The request | Identify the lines that include the word "lathe", then copy all of them.

Given material |
[start]
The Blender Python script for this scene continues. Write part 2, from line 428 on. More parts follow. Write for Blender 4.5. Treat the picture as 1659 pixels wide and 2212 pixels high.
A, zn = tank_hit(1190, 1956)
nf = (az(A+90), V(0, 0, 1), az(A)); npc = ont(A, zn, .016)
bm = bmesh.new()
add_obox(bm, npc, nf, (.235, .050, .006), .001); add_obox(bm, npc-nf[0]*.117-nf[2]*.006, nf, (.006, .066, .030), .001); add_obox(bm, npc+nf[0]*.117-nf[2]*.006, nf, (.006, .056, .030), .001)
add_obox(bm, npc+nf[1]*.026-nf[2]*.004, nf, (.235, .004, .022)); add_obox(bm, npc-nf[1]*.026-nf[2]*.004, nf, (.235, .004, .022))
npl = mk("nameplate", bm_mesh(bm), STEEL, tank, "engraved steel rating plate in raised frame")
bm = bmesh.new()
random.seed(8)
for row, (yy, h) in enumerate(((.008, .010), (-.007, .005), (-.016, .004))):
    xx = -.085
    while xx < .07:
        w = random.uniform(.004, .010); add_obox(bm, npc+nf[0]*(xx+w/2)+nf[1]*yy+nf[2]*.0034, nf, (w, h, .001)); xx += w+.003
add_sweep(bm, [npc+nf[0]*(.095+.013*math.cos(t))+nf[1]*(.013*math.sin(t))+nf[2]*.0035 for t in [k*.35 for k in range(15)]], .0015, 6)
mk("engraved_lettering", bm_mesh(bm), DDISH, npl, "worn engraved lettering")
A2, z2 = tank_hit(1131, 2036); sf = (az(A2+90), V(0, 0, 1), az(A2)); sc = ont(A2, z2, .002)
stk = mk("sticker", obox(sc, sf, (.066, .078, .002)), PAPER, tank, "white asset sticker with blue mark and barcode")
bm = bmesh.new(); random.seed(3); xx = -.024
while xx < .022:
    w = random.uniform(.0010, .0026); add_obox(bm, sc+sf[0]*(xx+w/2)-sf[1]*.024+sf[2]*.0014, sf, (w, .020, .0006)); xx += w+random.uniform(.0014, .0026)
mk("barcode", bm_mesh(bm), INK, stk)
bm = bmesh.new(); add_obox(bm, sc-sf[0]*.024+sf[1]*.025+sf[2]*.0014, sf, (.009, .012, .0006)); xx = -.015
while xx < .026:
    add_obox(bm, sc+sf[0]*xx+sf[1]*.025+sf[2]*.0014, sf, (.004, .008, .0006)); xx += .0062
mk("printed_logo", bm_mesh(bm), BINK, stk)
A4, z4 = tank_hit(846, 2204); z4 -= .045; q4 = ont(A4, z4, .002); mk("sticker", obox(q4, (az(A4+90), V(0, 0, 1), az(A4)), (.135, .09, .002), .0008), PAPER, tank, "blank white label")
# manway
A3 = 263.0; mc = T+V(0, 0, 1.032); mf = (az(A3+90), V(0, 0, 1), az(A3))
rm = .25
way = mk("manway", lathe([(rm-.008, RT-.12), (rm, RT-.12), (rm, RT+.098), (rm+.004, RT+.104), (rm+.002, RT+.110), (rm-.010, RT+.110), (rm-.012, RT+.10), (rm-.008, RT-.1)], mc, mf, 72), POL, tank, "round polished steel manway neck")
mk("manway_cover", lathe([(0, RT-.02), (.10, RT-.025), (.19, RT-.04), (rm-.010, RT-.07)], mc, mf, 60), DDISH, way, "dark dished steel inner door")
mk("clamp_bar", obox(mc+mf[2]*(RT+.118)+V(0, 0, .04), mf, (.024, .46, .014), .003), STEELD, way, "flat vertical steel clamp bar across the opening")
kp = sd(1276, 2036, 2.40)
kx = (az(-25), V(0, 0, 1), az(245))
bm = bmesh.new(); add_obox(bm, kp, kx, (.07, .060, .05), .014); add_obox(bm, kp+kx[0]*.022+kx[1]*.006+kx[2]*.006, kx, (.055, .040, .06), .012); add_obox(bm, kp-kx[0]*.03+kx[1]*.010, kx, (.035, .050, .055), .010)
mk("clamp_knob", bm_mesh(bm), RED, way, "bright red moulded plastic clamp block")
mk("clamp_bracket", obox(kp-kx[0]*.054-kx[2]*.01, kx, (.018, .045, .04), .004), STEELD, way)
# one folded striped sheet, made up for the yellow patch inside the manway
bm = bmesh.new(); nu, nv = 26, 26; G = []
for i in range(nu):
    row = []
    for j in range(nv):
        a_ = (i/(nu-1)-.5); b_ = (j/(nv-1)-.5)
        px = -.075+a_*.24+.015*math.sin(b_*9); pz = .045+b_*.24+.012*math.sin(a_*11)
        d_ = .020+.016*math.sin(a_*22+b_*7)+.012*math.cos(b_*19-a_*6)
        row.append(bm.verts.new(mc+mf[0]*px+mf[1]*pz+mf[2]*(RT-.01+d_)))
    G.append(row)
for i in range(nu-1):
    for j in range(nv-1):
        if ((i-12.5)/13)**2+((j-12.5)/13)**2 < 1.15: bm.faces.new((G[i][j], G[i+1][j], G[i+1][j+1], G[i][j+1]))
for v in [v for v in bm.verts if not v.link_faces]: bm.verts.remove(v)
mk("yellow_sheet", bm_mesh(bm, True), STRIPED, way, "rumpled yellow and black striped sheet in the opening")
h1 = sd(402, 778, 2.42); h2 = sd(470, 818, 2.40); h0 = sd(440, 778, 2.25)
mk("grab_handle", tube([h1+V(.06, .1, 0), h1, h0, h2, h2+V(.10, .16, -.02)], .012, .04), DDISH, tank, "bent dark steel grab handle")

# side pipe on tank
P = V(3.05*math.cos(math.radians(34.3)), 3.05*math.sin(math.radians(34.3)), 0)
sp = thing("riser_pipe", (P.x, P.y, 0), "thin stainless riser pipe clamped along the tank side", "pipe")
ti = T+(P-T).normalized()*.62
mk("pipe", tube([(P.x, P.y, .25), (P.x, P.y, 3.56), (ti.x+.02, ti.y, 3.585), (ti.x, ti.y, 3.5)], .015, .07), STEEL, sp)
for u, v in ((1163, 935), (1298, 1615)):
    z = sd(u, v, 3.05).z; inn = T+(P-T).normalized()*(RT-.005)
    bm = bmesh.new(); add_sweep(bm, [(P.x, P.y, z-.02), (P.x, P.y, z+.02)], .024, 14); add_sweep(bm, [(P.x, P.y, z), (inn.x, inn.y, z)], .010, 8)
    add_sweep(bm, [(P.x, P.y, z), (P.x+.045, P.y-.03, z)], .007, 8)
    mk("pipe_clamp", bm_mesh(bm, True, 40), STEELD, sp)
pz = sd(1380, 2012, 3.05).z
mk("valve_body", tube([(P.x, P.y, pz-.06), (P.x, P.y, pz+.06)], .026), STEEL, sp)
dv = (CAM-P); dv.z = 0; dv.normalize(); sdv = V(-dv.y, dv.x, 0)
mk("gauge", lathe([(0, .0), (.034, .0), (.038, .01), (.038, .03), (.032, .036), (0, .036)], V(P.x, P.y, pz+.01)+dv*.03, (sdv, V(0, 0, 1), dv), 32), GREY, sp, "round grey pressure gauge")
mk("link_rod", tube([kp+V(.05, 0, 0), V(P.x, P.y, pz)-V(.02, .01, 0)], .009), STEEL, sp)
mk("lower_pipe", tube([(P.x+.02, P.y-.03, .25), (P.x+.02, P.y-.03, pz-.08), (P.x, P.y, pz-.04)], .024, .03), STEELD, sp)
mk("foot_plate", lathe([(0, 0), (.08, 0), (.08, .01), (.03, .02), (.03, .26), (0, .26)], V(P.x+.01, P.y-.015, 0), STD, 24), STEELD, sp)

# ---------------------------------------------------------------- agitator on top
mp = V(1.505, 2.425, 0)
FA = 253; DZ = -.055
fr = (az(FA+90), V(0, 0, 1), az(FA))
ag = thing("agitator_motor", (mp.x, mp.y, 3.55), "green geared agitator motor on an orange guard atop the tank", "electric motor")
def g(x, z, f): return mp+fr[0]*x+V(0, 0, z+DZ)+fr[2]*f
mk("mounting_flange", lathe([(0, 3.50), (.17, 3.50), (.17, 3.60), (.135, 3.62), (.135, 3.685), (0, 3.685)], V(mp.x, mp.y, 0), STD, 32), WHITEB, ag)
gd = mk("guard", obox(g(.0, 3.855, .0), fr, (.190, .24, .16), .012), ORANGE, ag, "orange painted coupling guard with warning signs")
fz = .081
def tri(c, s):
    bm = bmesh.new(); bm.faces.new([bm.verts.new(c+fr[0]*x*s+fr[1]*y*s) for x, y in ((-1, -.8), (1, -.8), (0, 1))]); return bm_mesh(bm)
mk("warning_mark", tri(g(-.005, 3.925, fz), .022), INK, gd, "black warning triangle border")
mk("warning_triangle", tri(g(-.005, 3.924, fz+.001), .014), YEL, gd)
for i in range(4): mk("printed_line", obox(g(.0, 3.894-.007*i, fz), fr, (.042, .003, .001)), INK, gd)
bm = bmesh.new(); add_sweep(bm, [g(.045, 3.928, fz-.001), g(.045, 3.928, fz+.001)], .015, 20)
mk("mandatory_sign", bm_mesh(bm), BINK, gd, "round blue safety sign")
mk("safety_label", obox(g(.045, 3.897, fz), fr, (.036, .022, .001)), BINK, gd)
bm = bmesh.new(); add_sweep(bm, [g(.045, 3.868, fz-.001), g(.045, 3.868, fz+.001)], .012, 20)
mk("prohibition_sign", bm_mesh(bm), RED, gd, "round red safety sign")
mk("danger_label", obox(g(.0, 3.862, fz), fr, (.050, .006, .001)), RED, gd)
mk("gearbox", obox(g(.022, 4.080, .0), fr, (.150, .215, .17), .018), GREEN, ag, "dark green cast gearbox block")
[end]
Answer below |
way = mk("manway", lathe([(rm-.008, RT-.12), (rm, RT-.12), (rm, RT+.098), (rm+.004, RT+.104), (rm+.002, RT+.110), (rm-.010, RT+.110), (rm-.012, RT+.10), (rm-.008, RT-.1)], mc, mf, 72), POL, tank, "round polished steel manway neck")
mk("manway_cover", lathe([(0, RT-.02), (.10, RT-.025), (.19, RT-.04), (rm-.010, RT-.07)], mc, mf, 60), DDISH, way, "dark dished steel inner door")
mk("gauge", lathe([(0, .0), (.034, .0), (.038, .01), (.038, .03), (.032, .036), (0, .036)], V(P.x, P.y, pz+.01)+dv*.03, (sdv, V(0, 0, 1), dv), 32), GREY, sp, "round grey pressure gauge")
mk("foot_plate", lathe([(0, 0), (.08, 0), (.08, .01), (.03, .02), (.03, .26), (0, .26)], V(P.x+.01, P.y-.015, 0), STD, 24), STEELD, sp)
mk("mounting_flange", lathe([(0, 3.50), (.17, 3.50), (.17, 3.60), (.135, 3.62), (.135, 3.685), (0, 3.685)], V(mp.x, mp.y, 0), STD, 32), WHITEB, ag)